Gelber believes that without this export volume growth, Australia would have gone into recession.
A decades-long boom in mining investment that drove construction and economic growth took Australian investment to new heights, but the correction, Gelber points out, will constitute a major shock to the Australian economy and GDP growth.
Fortunately, he said, the fall in resources construction would be largely offset by growth in mining output, although economic growth was expected to remain slow until non-mining sectors, in particular non-mining business investment, took over as the drivers of growth.
“We are only at the beginning of the decline in mining investment, but we are still looking at strong growth in production and exports,” Gelber said.
“The net effect is that the negative impact from falling investment is being offset by continued growth in production. Having been a strong driver of growth during the boom, mining is now not contributing at all.
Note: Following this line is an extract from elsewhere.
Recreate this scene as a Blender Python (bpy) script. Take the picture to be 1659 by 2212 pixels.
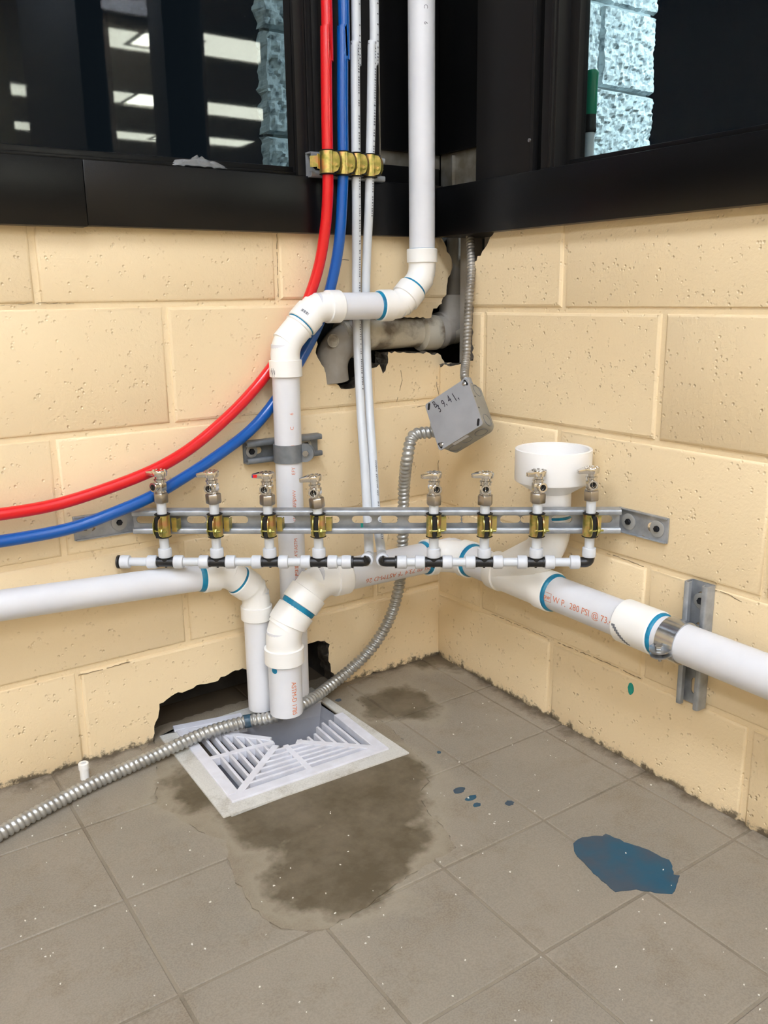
import bpy, bmesh, math, random
from mathutils import Vector as V, Matrix
random.seed(7)
for o in list(bpy.data.objects): bpy.data.objects.remove(o, do_unlink=True)
SC = bpy.context.scene
COL = SC.collection
R = math.radians

# ------------------------------------------------------------------ camera
W, H, F = 1659.0, 2212.0, 1872.43
CAM = V((-1.1057, -1.4199, 0.7664))
yaw, pitch, roll = 0.5984, 0.2425, -0.0135
_d = V((math.sin(yaw)*math.cos(pitch), math.cos(yaw)*math.cos(pitch), -math.sin(pitch)))
_r = V((math.cos(yaw), -math.sin(yaw), 0)); _u = _r.cross(_d)
CR = (_r*math.cos(roll) + _u*math.sin(roll)); CU = (-_r*math.sin(roll) + _u*math.cos(roll)); CD = _d
cd = bpy.data.cameras.new('camera'); cam = bpy.data.objects.new('camera', cd); COL.objects.link(cam)
cd.sensor_fit = 'VERTICAL'; cd.sensor_height = 24; cd.lens = F*24/H
cd.clip_start = 0.05; cd.clip_end = 60
cam.matrix_world = Matrix(((CR.x, CU.x, -CD.x, CAM.x), (CR.y, CU.y, -CD.y, CAM.y), (CR.z, CU.z, -CD.z, CAM.z), (0, 0, 0, 1)))
SC.camera = cam

# ------------------------------------------------------------------ world, exposure
wd = bpy.data.worlds.new('world'); SC.world = wd; wd.use_nodes = True
wd.node_tree.nodes['Background'].inputs[0].default_value = (0.35, 0.5, 0.7, 1)
wd.node_tree.nodes['Background'].inputs[1].default_value = 0.02
SC.view_settings.view_transform = 'Standard'; SC.view_settings.look = 'None'
SC.view_settings.gamma = 1; SC.view_settings.use_curve_mapping = False
SC.view_settings.exposure = 0.0
LAMP = 24.0        # radiance of the fluorescent diffusers in the room
HALL = 32.0        # same in the hall beyond the right window

# ------------------------------------------------------------------ measuring helpers
def ray(x, y): return CD + CR*((x-W/2)/F) - CU*((y-H/2)/F)
def PD(x, y, dep): return CAM + ray(x, y)*dep
def PL(x, y, v=0.0):
    q = ray(x, y); return CAM + q*((-v-CAM.y)/q.y)
def PR(x, y, v=0.0):
    q = ray(x, y); return CAM + q*((-v-CAM.x)/q.x)
FN = V((-0.008, -0.020, 1.0))
def zf(x, y): return -0.006 + 0.008*x + 0.020*y
def PF(x, y, h=0.0):
    q = ray(x, y); return CAM + q*((-0.006+h-CAM.dot(FN))/q.dot(FN))
SA = PL(287, 1127, 0.0); SB = PR(1341, 1124, 0.0)
SA.z = SB.z = 0.406
ST = (SB-SA); SLEN = ST.length; ST.normalize()
SN = V((ST.y, -ST.x, 0)); 
if SN.dot(CAM-SA) < 0: SN = -SN
UP = V((0, 0, 1))
def PS(x, y, off=0.033):
    q = ray(x, y); return CAM + q*((off-(CAM-SA).dot(SN))/q.dot(SN))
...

That’s why growth is, and will remain, weak.
“There is little risk of recession, but we’re stalled, waiting for the non-mining economy to pick up.”
According to BIS Shrapnel‘s recent economic outlook report, construction grew eightfold to its 2013-14 peak, before coal and iron ore started to fall.
Now, as the mega-gas projects wind up construction, analysts anticipate the fall in mining investment to increase.
However, despite the doom and gloom, BIS Shrapnel expects GDP growth of 2.5% in 2015-16, boosted to 3.1% in 2016-17 as LNG projects come on stream, infrastructure investment warms up and household spending increases.
The main contributor to growth, Gelber believes, will be rising public infrastructure investment.
“Hence, we believe a recession in Australia is highly unlikely,” he said.
“Growth will be soft for another three to four years as non-mining business investment remains weak, weighed down by a pervasive cost-cutting mentality, plenty of spare capacity and weak demand and profits.”